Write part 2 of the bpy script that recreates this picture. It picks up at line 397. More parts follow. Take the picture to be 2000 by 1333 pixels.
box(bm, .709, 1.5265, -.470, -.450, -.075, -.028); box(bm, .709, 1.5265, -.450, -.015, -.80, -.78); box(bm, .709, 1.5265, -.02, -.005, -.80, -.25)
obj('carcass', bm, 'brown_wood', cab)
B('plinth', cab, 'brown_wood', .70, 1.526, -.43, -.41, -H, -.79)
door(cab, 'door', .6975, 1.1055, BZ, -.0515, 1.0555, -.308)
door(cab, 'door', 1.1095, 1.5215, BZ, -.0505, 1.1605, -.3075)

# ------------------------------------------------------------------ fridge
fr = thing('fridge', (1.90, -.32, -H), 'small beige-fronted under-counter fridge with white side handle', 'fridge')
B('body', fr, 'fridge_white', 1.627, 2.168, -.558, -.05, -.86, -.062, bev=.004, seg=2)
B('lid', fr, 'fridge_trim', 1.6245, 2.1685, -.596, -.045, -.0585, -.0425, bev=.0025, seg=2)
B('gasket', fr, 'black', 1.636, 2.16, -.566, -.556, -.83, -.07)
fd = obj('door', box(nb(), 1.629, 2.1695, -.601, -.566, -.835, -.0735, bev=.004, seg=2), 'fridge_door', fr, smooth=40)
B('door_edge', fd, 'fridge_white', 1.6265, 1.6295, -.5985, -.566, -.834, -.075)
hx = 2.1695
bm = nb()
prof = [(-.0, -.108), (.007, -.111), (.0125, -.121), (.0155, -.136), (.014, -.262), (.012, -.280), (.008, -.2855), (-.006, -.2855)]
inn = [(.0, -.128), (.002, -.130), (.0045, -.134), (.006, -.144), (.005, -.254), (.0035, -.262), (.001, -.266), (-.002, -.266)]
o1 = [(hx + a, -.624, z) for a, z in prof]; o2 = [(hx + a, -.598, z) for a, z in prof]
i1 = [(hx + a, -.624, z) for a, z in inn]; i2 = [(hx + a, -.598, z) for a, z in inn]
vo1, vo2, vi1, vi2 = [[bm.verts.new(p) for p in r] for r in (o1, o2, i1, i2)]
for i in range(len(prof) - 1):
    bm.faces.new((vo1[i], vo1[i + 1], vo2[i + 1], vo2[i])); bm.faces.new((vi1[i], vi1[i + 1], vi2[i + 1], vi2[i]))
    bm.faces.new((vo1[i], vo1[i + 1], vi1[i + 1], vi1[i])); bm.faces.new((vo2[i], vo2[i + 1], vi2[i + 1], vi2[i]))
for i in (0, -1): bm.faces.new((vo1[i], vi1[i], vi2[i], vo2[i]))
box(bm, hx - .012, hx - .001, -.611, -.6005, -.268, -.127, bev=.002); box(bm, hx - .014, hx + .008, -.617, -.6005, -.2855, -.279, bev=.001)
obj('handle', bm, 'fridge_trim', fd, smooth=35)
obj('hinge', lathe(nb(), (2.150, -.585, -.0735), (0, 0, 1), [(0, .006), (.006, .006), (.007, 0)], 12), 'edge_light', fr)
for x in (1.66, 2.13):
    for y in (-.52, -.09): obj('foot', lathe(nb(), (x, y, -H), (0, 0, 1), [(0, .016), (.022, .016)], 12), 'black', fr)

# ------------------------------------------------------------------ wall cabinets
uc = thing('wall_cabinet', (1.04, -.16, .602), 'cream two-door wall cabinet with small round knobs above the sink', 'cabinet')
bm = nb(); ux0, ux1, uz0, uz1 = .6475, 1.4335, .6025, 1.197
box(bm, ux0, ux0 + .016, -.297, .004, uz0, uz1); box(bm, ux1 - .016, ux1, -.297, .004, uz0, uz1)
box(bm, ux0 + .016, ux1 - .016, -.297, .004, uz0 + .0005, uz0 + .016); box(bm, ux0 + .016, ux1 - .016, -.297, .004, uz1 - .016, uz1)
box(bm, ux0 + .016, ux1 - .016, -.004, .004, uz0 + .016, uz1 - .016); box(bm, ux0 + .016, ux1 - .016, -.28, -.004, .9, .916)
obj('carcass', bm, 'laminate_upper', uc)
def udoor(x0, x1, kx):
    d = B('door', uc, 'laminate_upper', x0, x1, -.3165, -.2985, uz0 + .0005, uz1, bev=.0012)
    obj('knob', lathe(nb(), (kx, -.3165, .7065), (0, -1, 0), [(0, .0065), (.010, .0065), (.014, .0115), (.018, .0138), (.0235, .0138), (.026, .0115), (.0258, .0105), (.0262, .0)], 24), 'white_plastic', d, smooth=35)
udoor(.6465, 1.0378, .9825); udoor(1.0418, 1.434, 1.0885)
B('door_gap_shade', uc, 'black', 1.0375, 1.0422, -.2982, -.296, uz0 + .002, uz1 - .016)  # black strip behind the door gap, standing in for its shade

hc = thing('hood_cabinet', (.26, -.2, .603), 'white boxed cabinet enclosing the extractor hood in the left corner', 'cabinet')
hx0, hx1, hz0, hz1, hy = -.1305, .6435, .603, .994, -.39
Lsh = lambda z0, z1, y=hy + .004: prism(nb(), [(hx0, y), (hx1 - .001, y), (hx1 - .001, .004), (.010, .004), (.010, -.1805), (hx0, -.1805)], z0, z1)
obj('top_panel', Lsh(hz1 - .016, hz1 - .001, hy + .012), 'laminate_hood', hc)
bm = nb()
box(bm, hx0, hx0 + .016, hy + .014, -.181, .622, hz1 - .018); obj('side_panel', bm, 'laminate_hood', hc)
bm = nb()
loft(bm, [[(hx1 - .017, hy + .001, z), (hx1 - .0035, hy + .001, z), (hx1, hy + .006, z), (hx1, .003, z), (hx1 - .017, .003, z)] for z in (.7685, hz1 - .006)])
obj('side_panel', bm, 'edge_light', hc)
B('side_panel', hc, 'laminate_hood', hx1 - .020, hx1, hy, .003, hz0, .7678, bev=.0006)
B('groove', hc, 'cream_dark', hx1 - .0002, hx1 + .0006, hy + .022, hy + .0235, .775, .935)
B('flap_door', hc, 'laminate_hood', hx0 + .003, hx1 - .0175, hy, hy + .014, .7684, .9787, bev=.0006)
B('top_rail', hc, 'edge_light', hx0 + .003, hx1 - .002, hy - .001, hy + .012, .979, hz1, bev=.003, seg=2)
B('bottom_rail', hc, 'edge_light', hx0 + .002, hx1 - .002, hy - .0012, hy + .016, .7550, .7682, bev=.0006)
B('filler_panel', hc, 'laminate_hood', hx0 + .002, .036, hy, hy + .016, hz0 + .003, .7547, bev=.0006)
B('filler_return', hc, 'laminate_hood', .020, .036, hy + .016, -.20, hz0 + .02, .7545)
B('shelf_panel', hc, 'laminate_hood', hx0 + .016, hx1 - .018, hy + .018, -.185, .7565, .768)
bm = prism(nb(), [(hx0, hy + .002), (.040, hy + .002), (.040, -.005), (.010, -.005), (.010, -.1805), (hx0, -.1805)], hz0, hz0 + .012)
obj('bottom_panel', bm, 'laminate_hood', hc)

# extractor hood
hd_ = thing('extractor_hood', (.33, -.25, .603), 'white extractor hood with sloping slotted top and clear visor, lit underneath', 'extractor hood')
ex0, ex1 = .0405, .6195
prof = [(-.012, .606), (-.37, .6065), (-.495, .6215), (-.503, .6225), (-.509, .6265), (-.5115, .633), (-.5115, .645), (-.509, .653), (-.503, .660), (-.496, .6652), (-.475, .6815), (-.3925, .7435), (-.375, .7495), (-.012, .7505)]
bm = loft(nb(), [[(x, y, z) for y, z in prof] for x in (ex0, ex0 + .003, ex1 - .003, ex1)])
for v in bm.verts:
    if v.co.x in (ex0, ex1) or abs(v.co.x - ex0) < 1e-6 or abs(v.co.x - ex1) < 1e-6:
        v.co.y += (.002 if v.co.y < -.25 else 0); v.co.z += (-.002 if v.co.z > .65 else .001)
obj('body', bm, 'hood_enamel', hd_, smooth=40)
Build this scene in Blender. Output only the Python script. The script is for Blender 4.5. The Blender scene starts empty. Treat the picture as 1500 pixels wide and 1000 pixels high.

·····

__EXERCISE AIM__
Only the lines from the first line of the material above through the line that contains "door(cab, 'door', 1.1095, 1.5215, BZ, -.0505, 1.1605, -.3075)" should be quoted, each one exactly.

__TASK RESPONSE__
Write part 2 of the bpy script that recreates this picture. It picks up at line 397. More parts follow. Take the picture to be 2000 by 1333 pixels.
box(bm, .709, 1.5265, -.470, -.450, -.075, -.028); box(bm, .709, 1.5265, -.450, -.015, -.80, -.78); box(bm, .709, 1.5265, -.02, -.005, -.80, -.25)
obj('carcass', bm, 'brown_wood', cab)
B('plinth', cab, 'brown_wood', .70, 1.526, -.43, -.41, -H, -.79)
door(cab, 'door', .6975, 1.1055, BZ, -.0515, 1.0555, -.308)
door(cab, 'door', 1.1095, 1.5215, BZ, -.0505, 1.1605, -.3075)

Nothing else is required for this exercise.